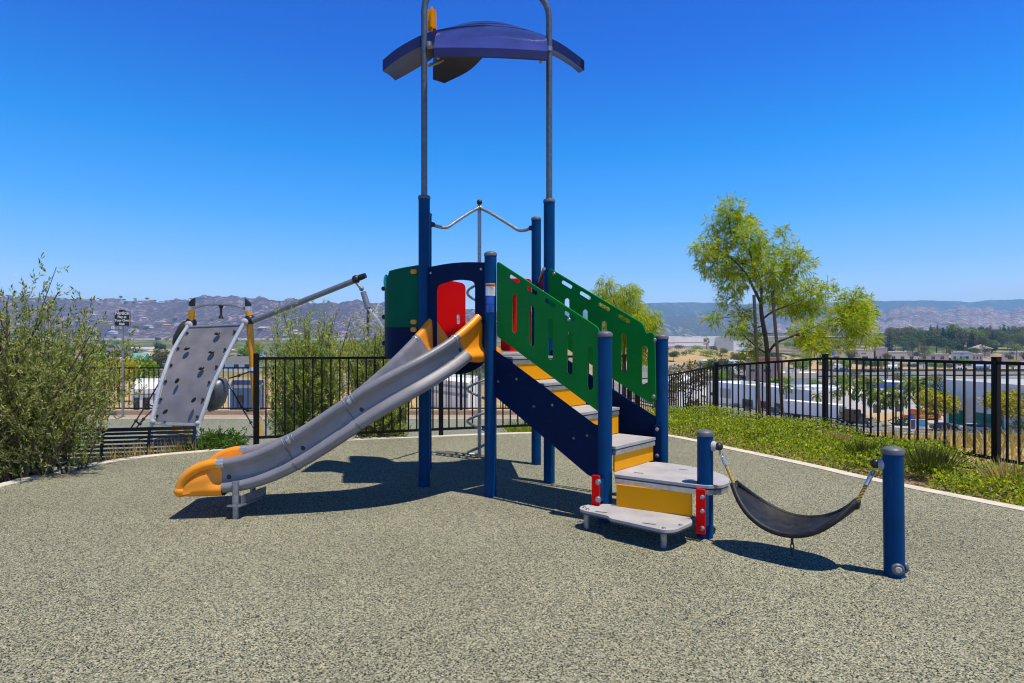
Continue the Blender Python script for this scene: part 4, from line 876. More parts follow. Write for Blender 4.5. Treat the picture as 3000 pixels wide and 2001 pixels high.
def clump(c, r, h, n, leaf, label, wid=.006, lean=.45, name='grass_clump', group=None):
    a = nrg.uniform(0, 2*np.pi, n); q = nrg.random(n)**.7
    pos = np.stack([c.x+np.cos(a)*r*.28*q, c.y+np.sin(a)*r*.28*q, np.full(n, c.z)], 1)
    dr = np.stack([np.cos(a)*q*lean, np.sin(a)*q*lean, np.ones(n)*.8], 1)+nrg.normal(size=(n, 3))*.08
    return tag(leaf_mesh(name, pos, dr, h*nrg.uniform(.55, 1.1, n), wid*nrg.uniform(.7, 1.2, n)*1.6, LF[leaf], None, .10), label, 'grass clump', group)
clump(gr(2722, 1392), .5, .36, 420, 'sedge', 'largest dark green sedge clump, standing right of the short blue post')
clump(gr(2530, 1352), .45, .30, 300, 'sedge', 'dark sedge clump just left of the top of the lone blue post')
clump(gr(2215, 1300), .35, .22, 130, 'sedge', 'small dark sedge clump in the ground cover below the staked tree')
clump(gr(2960, 1430), .5, .30, 220, 'straw', 'straw coloured grass clump in the bed at the right edge')
clump(gr(2450, 1302), .4, .24, 120, 'straw', 'straw coloured grass clump in front of the fence post beside the parked lorry')
clump(gr(2100, 1275), .3, .24, 60, 'straw', 'thin pale grass clump at the foot of the left fence post')
# shrub by the bench, dry grass along the kerb, grass behind the tower
c0 = Vector((-3.72, 7.55, -.35)); t = thing('low_shrub', c0, 'low glossy green shrub between the bench and the black fence post', 'shrub')
def cr3(i):
    a = rnd.uniform(0, 2*math.pi); r_ = math.sqrt(rnd.random()); return Vector((c0.x+.02+.46*r_*math.cos(a), c0.y+.2*r_*math.sin(a), -.08+.22*rnd.random()+.12*(rnd.random() < .15)))
bush(t, [c0+Vector((x, 0, 0)) for x in (-.2, 0, .2)], cr3, 80, 26, .055, .018, 'shrub', .005, lo=.4)
n = 420; tt = nrg.random(n); kk = np.array([p for p in offset2(kc, .30) if -4.6 < p[0] < -3.75 and p[1] > 5.4]); i = np.minimum((tt*(len(kk)-1)).astype(int), len(kk)-2); fr = (tt*(len(kk)-1)-i)[:, None]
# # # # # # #
REQUIREMENT = Reproduce the whole listing above word for word, but not its pictures.

THE OUTPUT =
Continue the Blender Python script for this scene: part 4, from line 876. More parts follow. Write for Blender 4.5. Treat the picture as 3000 pixels wide and 2001 pixels high.
def clump(c, r, h, n, leaf, label, wid=.006, lean=.45, name='grass_clump', group=None):
    a = nrg.uniform(0, 2*np.pi, n); q = nrg.random(n)**.7
    pos = np.stack([c.x+np.cos(a)*r*.28*q, c.y+np.sin(a)*r*.28*q, np.full(n, c.z)], 1)
    dr = np.stack([np.cos(a)*q*lean, np.sin(a)*q*lean, np.ones(n)*.8], 1)+nrg.normal(size=(n, 3))*.08
    return tag(leaf_mesh(name, pos, dr, h*nrg.uniform(.55, 1.1, n), wid*nrg.uniform(.7, 1.2, n)*1.6, LF[leaf], None, .10), label, 'grass clump', group)
clump(gr(2722, 1392), .5, .36, 420, 'sedge', 'largest dark green sedge clump, standing right of the short blue post')
clump(gr(2530, 1352), .45, .30, 300, 'sedge', 'dark sedge clump just left of the top of the lone blue post')
clump(gr(2215, 1300), .35, .22, 130, 'sedge', 'small dark sedge clump in the ground cover below the staked tree')
clump(gr(2960, 1430), .5, .30, 220, 'straw', 'straw coloured grass clump in the bed at the right edge')
clump(gr(2450, 1302), .4, .24, 120, 'straw', 'straw coloured grass clump in front of the fence post beside the parked lorry')
clump(gr(2100, 1275), .3, .24, 60, 'straw', 'thin pale grass clump at the foot of the left fence post')
# shrub by the bench, dry grass along the kerb, grass behind the tower
c0 = Vector((-3.72, 7.55, -.35)); t = thing('low_shrub', c0, 'low glossy green shrub between the bench and the black fence post', 'shrub')
def cr3(i):
    a = rnd.uniform(0, 2*math.pi); r_ = math.sqrt(rnd.random()); return Vector((c0.x+.02+.46*r_*math.cos(a), c0.y+.2*r_*math.sin(a), -.08+.22*rnd.random()+.12*(rnd.random() < .15)))
bush(t, [c0+Vector((x, 0, 0)) for x in (-.2, 0, .2)], cr3, 80, 26, .055, .018, 'shrub', .005, lo=.4)
n = 420; tt = nrg.random(n); kk = np.array([p for p in offset2(kc, .30) if -4.6 < p[0] < -3.75 and p[1] > 5.4]); i = np.minimum((tt*(len(kk)-1)).astype(int), len(kk)-2); fr = (tt*(len(kk)-1)-i)[:, None]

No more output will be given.